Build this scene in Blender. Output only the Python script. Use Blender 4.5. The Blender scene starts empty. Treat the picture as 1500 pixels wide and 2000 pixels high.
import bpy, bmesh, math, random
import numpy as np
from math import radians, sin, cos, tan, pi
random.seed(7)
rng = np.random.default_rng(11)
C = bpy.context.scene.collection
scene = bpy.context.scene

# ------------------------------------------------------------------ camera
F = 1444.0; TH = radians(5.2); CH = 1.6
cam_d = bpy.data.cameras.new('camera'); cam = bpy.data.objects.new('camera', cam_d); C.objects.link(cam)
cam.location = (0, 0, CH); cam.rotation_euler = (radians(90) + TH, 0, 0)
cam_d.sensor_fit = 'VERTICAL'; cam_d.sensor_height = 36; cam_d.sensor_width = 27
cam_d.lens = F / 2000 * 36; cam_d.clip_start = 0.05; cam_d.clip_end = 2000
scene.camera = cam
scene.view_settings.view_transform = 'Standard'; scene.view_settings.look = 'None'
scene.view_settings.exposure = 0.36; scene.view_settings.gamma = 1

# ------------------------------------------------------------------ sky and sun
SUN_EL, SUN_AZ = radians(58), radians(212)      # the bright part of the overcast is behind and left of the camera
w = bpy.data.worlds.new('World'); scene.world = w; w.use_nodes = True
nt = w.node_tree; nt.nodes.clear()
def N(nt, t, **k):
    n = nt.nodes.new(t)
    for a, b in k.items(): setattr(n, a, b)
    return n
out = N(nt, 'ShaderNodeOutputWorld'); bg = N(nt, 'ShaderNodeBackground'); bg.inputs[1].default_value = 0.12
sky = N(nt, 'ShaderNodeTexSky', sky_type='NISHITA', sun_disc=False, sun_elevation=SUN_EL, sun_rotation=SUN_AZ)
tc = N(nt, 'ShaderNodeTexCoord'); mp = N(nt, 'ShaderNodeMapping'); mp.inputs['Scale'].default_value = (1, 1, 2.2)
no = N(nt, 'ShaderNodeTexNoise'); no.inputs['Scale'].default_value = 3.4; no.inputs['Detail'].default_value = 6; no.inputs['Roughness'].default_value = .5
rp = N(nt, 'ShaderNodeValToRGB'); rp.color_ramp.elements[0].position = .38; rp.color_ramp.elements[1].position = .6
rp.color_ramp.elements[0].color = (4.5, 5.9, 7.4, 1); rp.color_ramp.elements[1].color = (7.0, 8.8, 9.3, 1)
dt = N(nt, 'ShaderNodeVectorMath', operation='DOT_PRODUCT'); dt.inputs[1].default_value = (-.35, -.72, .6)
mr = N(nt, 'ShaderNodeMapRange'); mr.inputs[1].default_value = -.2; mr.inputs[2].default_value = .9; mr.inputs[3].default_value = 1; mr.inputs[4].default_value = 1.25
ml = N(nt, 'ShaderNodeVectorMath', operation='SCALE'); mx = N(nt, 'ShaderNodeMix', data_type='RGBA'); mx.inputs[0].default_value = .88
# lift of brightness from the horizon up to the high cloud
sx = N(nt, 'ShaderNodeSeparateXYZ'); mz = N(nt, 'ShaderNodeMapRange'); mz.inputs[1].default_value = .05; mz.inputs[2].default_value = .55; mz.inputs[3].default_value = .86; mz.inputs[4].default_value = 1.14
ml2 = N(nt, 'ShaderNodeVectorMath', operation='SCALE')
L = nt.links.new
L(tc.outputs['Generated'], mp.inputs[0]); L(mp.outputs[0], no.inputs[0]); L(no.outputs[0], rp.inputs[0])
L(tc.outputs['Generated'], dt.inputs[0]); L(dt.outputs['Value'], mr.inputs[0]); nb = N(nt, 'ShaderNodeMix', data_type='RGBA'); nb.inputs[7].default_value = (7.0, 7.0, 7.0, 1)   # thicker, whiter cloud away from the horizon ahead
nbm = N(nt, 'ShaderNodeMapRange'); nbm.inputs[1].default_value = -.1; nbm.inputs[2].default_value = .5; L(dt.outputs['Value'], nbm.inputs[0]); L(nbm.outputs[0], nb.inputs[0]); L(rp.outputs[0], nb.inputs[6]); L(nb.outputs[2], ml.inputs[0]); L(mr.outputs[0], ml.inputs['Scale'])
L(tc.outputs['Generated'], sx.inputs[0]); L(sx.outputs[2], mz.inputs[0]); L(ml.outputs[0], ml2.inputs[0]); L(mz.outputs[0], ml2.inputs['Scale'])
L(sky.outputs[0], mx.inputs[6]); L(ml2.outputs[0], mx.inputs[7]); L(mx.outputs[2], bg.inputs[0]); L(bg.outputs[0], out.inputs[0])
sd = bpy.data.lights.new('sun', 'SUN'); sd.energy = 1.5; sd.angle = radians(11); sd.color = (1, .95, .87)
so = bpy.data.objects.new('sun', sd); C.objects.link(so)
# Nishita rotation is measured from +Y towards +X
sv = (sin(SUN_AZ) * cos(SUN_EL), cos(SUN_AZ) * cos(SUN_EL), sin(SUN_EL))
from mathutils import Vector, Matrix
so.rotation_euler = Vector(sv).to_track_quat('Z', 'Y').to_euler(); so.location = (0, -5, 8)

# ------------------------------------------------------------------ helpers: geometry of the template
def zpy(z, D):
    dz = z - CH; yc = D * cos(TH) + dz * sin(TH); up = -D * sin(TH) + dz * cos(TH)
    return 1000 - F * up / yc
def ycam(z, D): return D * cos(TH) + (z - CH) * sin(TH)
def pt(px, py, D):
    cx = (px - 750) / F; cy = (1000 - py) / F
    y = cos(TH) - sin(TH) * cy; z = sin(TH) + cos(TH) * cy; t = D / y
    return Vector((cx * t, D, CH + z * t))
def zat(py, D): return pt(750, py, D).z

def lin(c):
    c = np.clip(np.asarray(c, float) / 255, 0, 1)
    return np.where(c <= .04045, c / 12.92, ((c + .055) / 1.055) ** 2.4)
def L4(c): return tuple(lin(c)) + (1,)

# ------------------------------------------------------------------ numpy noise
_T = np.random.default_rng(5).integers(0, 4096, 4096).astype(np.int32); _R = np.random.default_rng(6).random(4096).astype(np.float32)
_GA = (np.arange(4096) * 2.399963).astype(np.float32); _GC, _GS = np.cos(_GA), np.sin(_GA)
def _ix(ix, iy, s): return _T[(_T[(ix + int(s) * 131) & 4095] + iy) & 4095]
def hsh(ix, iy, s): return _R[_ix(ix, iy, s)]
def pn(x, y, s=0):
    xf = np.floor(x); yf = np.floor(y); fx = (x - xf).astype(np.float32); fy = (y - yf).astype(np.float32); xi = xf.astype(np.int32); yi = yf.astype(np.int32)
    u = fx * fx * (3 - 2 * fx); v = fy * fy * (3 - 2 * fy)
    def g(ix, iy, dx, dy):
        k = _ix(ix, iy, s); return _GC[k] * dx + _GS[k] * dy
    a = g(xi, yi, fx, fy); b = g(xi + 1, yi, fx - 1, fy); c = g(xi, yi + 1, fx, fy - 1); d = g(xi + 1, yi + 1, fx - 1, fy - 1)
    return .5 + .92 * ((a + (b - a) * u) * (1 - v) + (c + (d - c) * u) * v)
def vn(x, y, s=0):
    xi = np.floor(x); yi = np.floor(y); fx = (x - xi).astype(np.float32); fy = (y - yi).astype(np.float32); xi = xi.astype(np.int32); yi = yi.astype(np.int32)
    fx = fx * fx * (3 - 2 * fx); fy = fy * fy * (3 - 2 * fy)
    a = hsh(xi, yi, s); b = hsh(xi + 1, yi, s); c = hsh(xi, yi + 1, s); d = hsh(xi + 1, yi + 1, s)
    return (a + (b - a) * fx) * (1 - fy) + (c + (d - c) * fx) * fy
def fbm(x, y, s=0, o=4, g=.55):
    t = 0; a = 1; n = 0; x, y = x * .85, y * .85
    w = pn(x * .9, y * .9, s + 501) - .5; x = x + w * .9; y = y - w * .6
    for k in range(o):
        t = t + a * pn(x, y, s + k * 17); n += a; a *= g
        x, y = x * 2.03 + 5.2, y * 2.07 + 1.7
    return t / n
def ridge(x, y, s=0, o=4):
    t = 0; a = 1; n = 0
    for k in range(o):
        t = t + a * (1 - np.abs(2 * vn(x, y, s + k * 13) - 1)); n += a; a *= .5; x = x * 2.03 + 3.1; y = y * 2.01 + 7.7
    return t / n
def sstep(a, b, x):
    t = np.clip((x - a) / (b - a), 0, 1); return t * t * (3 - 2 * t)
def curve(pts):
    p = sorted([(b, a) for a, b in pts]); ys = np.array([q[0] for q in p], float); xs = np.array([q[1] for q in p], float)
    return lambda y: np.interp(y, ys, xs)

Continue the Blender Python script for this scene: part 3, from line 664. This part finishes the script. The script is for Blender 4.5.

──────────────────────────────

> What the task requires
Your output must be the lines of the material above, from the first through the line that contains "scene.view_settings.exposure = 0.36;", copied exactly. Include both endpoints and nothing else.

> Full output
Build this scene in Blender. Output only the Python script. Use Blender 4.5. The Blender scene starts empty. Treat the picture as 1500 pixels wide and 2000 pixels high.
import bpy, bmesh, math, random
import numpy as np
from math import radians, sin, cos, tan, pi
random.seed(7)
rng = np.random.default_rng(11)
C = bpy.context.scene.collection
scene = bpy.context.scene

# ------------------------------------------------------------------ camera
F = 1444.0; TH = radians(5.2); CH = 1.6
cam_d = bpy.data.cameras.new('camera'); cam = bpy.data.objects.new('camera', cam_d); C.objects.link(cam)
cam.location = (0, 0, CH); cam.rotation_euler = (radians(90) + TH, 0, 0)
cam_d.sensor_fit = 'VERTICAL'; cam_d.sensor_height = 36; cam_d.sensor_width = 27
cam_d.lens = F / 2000 * 36; cam_d.clip_start = 0.05; cam_d.clip_end = 2000
scene.camera = cam
scene.view_settings.view_transform = 'Standard'; scene.view_settings.look = 'None'
scene.view_settings.exposure = 0.36; scene.view_settings.gamma = 1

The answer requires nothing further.